The next two chapters treat the military organization, strategies and weaponry of this particular warfare. Barcia emphasizes the important role which African male leaders with military experience honoured for their bravery played in the slave wars of Bahia and Cuba (p. 118). But he also recounts the exceptional stories of female leaders as Carlota and Ferminia Lucumí in Cuba (leaders of the Triunvirato and Acana revolt in 1843 near Matanzas) and Zeferina Nagô (leader of the quilombo Urubu in the Cachoeira district) (p. 130). Through the study of Barcia we also learn more about hierarchies and differences between slaves: the organized and systematic warfare of Lucumís in Cuba (e.g. in Guamacaro 1825 and in Bemba 1843) and Haussa in Bahia (e.g. in Iguape 1828) sometimes involved death threats against those slaves who did not want to join the army. In other cases (as in 1843 in Triunvirato and Ácana) the liberated slaves had the choice to join the rebellion or to stay in the ingenio (pp. 124–5). Congo and Creole slaves were sometimes involved, but sometimes excluded, by West Africans in their wars against slave owners and state authorities. In any case neither urban nor rural slaves were a homogenous social class. Ethnic differences and the conflicts between bozal slaves (recently imported Africans), ladino slaves (who spoke Portuguese or Spanish and had adapted to the American societies) and creole slaves (Brazilian or Cuban born) impeded common military resistance (pp. 132–4).

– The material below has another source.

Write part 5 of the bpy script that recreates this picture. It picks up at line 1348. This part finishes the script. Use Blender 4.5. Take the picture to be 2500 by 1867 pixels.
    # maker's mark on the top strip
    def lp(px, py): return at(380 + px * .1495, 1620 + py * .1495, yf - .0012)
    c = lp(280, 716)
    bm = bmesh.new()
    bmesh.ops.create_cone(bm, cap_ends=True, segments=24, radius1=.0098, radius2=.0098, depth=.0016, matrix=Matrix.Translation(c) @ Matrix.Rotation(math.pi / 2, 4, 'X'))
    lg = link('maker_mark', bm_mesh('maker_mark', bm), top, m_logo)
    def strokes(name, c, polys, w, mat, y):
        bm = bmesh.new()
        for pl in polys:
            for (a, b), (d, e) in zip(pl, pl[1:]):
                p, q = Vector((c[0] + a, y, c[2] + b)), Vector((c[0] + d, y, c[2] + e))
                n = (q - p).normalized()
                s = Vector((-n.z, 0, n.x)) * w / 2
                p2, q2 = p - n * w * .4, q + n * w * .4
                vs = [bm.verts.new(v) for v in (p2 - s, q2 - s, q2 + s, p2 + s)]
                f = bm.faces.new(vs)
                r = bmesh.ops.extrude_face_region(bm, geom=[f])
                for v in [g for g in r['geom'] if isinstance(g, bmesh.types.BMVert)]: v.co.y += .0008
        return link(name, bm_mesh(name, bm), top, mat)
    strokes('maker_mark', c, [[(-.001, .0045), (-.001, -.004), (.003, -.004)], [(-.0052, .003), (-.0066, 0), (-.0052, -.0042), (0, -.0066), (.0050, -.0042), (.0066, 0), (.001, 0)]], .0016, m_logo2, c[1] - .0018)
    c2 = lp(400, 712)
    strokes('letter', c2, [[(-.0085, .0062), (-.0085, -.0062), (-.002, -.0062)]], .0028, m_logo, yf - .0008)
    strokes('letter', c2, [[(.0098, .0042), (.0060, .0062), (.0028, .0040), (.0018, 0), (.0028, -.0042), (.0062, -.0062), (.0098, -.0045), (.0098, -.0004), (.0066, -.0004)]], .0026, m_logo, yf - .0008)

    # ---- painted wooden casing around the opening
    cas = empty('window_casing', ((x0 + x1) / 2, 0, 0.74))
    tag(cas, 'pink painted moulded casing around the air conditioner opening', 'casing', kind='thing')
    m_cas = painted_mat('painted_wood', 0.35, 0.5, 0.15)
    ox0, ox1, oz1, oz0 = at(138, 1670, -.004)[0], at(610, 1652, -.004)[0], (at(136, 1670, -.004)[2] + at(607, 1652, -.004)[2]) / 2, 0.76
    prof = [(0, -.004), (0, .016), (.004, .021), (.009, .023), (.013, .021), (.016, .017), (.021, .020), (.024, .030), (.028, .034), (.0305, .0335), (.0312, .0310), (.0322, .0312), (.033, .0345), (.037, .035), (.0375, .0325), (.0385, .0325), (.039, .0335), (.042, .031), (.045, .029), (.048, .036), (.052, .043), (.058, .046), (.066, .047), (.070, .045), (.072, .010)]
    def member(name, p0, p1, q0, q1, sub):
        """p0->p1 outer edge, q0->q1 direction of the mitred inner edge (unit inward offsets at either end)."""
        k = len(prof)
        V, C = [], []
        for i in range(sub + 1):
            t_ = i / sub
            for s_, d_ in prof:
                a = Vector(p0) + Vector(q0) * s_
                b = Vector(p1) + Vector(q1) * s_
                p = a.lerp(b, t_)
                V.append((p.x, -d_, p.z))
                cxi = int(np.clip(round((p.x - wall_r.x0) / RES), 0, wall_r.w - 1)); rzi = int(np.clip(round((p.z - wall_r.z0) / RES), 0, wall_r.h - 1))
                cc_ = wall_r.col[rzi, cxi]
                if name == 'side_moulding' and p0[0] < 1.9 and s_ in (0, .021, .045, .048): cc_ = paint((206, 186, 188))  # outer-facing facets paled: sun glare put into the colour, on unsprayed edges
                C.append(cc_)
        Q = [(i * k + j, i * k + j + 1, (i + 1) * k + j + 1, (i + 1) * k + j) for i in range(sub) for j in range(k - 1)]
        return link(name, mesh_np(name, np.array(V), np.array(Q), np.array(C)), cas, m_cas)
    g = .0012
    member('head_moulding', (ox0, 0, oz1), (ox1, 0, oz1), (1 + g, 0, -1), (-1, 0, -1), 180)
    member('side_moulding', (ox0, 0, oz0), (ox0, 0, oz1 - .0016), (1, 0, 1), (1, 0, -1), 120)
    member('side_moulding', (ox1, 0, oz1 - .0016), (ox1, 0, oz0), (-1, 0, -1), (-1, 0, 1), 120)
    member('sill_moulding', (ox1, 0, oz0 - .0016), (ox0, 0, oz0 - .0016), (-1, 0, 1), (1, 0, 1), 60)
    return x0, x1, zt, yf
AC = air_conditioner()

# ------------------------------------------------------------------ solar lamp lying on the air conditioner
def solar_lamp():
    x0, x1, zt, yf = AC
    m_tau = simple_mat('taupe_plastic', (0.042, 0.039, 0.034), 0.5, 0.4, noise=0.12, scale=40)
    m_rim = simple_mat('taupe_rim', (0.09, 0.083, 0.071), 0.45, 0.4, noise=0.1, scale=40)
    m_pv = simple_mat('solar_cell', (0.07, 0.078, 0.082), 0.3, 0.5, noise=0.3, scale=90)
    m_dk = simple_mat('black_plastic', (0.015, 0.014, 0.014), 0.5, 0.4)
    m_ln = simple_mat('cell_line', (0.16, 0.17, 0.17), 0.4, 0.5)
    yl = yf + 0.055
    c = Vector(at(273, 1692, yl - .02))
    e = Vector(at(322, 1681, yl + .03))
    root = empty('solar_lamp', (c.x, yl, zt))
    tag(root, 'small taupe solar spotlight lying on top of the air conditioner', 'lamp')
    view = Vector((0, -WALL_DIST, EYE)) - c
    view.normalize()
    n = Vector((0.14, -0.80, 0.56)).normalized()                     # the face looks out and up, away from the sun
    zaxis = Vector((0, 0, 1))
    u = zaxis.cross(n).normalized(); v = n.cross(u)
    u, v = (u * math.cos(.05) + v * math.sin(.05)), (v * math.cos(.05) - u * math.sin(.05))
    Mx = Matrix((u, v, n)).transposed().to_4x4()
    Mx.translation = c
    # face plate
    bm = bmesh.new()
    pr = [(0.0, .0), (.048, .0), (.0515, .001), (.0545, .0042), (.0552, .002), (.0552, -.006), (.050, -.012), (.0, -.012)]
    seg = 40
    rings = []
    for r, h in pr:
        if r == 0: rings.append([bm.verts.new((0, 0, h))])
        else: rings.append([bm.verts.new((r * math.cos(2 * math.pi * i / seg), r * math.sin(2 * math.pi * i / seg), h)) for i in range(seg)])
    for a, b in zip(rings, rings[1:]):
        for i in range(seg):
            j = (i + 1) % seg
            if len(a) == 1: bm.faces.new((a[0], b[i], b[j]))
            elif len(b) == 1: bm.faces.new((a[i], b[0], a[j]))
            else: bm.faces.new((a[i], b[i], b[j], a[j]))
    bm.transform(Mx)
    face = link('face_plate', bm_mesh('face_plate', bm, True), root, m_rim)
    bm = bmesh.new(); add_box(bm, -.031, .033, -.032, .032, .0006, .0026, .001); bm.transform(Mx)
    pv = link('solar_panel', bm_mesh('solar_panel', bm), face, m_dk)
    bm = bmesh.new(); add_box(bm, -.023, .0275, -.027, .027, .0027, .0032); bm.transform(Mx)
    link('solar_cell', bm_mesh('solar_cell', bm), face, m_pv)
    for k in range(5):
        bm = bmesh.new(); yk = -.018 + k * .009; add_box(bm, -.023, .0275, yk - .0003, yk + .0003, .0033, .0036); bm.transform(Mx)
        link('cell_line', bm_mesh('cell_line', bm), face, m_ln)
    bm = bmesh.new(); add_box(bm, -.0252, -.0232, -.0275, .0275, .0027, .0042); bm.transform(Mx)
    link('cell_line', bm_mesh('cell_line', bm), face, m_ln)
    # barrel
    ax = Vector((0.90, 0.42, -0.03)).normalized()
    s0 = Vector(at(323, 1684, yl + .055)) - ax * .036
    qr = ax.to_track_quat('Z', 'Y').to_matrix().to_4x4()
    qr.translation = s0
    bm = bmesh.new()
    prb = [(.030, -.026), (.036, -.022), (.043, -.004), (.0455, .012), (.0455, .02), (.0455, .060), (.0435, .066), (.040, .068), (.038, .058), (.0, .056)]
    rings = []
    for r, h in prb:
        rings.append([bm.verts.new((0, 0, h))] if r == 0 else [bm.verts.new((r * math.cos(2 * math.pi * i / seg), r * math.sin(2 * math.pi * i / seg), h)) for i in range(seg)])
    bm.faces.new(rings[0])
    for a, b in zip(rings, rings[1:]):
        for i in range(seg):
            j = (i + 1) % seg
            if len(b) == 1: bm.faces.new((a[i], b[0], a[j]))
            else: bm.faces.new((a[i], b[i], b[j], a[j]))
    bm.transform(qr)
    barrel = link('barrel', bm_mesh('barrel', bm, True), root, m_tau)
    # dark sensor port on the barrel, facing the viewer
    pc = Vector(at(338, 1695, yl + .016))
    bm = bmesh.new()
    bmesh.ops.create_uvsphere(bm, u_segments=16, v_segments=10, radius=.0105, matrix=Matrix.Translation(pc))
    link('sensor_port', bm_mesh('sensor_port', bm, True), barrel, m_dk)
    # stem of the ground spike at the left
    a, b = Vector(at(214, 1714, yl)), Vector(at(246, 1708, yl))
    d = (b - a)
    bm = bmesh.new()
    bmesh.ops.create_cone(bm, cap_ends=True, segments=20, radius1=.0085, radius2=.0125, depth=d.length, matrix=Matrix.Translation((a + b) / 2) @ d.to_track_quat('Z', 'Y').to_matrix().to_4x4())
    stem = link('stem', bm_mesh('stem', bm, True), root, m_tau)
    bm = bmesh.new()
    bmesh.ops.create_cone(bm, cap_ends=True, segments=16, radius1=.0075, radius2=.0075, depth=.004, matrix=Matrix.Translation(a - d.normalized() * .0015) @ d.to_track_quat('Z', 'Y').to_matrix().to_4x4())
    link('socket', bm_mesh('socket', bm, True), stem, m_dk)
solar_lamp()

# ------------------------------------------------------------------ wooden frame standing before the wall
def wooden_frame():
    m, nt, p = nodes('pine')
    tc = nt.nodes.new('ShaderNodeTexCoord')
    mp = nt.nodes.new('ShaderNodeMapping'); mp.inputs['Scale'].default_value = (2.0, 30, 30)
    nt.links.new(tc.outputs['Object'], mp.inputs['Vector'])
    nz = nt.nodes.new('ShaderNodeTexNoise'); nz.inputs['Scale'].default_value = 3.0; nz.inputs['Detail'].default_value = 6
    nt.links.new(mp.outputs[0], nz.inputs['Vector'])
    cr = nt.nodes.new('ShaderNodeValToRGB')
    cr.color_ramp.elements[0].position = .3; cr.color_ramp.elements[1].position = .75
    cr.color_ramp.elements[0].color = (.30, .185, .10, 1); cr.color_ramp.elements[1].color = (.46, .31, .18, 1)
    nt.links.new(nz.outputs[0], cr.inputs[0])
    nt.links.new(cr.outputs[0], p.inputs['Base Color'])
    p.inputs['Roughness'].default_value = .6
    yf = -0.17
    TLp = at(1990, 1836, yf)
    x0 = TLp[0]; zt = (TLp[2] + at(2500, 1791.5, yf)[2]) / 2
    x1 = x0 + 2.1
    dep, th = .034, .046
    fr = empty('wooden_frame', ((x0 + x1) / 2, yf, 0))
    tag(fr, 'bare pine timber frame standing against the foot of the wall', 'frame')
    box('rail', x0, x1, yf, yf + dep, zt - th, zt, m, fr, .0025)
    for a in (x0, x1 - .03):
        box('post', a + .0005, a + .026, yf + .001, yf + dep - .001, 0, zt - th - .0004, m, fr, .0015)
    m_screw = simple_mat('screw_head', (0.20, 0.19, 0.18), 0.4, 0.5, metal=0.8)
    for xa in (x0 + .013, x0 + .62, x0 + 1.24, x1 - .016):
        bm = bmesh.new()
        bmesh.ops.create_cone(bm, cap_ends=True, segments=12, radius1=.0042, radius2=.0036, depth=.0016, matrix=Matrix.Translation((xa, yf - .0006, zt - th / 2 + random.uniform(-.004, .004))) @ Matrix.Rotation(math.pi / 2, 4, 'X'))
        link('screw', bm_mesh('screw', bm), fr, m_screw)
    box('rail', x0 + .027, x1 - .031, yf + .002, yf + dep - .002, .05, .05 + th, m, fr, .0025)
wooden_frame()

I would suggest that one should look not only at ethnicity and culture, but also at social differences: slave overseers, slaves with professional skills in a privileged position, slaves with savings who could buy their freedom in the near future, slaves with family bonds – all could have something to lose by joining the war against whites.
At the end of the book a useful overview on African-led slave rebellions in both regions is included. The maps and historical images (of African soldiers and their weapons) are also very helpful. However, the book is without a chapter on other forms of slave resistance (11) or slave struggles for their own freedom and liberation of family members (the common female form of emancipation), and thus does not direct much attention to women with the exception of the small number of female leaders in slave wars. Barcia mentions the deficit himself (pp. 130–1), but why then did he did not try to fill it? I would also suppose that women played a significant role in the transmission of African values from generation to generation, for instance in storytelling about African military heroes and explaining African religions to children and grandchildren.
Finally – is there anything else missing from Barcia´s book? Recent publications which declare that the influence of Bantu-speaking people of Central Africa in Latin America was much higher than ‘Yoruba-centric’ studies previously thought should have been discussed (12), as they contradict Barcia´s thesis of the ‘Nagoization and Lucumization’ (p. 17) of Bahia and Cuba in the first half of the 19th century. But this is a critique of some details, not a fundamental critique of the study. In general Barcia´s book is a very valuable study in a new research field which can be recommended sincerely to colleagues and students. I have ordered the book myself for the Leibniz University Hanover library, and I will make use of this important contribution to the history of the African Atlantic and the South Atlantic in my own classes and research.